Увы, вторую часть этого романа он писать не начнет, а новый роман начнет писать не скоро. Чем дальше, тем чаще его уверенно указующий на вопрос "Что делать?" перст будет натыкаться на массу недоуменно разведенных в ответе рук: "Ничего не поделаешь".

Кстати, статистика крестьянских волнений, на которые делались такие высокие революционные ставки, показывает, что, если в 1861 году их было 1176, то в 1863-м - 386, а 1866 году - 70. Конечно, в 1866 году, с учетом всего лишь нескольких десятков их, было просто сказать: ничего нет. Некрасов в 1861 году, на тысячной волне, сказал: ничего не будет.

Естественно, что градус в новом романе Чернышевского окажется не повыше, а много пониже: призывное в "Что делать?" обращение, как думалось, к племени революционеров сменилось презрительным в "Прологе" отношением к "нации рабов" у столь близкого автору героя - Волгина. Но все это впереди.

Цепь случайностей, сопроводивших появление романа "Что делать?", подчеркнула парадоксальность его исторической значимости. И более: собственно, именно он-то сильнее, чем что-либо, выразил парадоксальность самого исторического времени, именно этого в нем момента - уже сшибку, но еще и сосуществование двух начал в жизни страны: еще подъема и уже падения; еще свободы и уже произвола; еще "революции" и уже реакции. Революционный оптимизм еще переполняет роман автора, уже сидящего в тюремном застенке.
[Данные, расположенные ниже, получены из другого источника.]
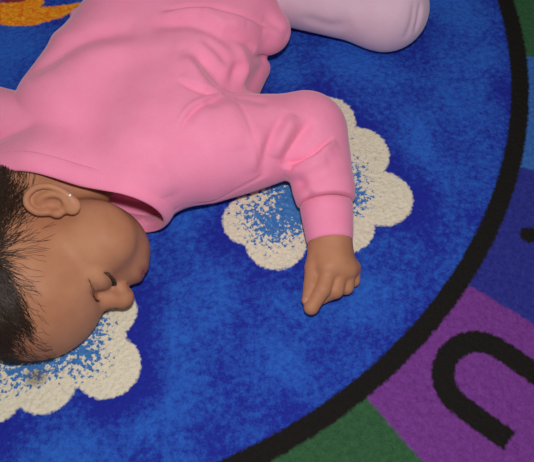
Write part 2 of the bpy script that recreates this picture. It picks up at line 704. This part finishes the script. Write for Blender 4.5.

Возможно, именно изолированность позволила этому оптимизму Чернышевского законсервироваться и какое-то время сохраняться. Непродолжительное время. Борьба за реформы и за установление в России режима правового государства ничуть не помешала после долгих двух лет неправильного следствия и недолгих решений неправедного суда приговорить Чернышевского к семи годам каторги. Преломление над его головой шпаги в процессе гражданской казни на Мытной площади и чьи-то неожиданно брошенные из угрюмой толпы цветы ритуально увенчали окончание высокого и трагического часа русской истории.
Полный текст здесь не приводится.